Goal: Your answer should be a single number: the count of lines that include "this".

Dataset records:

———

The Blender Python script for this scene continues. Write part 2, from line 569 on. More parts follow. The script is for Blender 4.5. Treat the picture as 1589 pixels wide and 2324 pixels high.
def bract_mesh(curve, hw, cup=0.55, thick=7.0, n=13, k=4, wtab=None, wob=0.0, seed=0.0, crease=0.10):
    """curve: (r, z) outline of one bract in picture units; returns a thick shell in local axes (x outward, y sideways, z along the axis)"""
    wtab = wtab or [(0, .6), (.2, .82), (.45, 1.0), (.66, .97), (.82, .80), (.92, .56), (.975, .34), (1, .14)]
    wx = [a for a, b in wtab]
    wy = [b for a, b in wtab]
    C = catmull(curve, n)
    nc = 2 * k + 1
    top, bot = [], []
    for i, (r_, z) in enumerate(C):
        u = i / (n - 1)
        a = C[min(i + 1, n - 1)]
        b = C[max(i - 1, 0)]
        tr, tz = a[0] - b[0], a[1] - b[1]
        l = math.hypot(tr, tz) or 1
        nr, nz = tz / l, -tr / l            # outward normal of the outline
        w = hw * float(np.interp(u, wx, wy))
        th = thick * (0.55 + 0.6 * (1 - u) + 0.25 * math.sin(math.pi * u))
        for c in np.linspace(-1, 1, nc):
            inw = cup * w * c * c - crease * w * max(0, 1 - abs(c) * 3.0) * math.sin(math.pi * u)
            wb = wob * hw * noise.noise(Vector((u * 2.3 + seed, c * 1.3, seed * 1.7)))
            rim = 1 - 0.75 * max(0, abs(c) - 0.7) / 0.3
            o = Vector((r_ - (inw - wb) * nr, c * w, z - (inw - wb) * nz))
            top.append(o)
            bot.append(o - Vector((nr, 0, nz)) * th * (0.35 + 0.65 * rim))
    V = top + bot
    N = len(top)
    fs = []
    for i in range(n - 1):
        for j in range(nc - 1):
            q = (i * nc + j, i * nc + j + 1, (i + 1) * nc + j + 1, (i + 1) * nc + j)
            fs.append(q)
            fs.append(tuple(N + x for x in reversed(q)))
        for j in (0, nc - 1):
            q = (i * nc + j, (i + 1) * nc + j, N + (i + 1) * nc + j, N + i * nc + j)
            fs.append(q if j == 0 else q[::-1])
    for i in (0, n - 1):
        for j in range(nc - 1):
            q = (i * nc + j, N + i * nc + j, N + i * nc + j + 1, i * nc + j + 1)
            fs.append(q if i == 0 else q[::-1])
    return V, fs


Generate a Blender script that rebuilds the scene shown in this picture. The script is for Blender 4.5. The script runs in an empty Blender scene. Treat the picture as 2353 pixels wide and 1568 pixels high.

———

Solution below: 2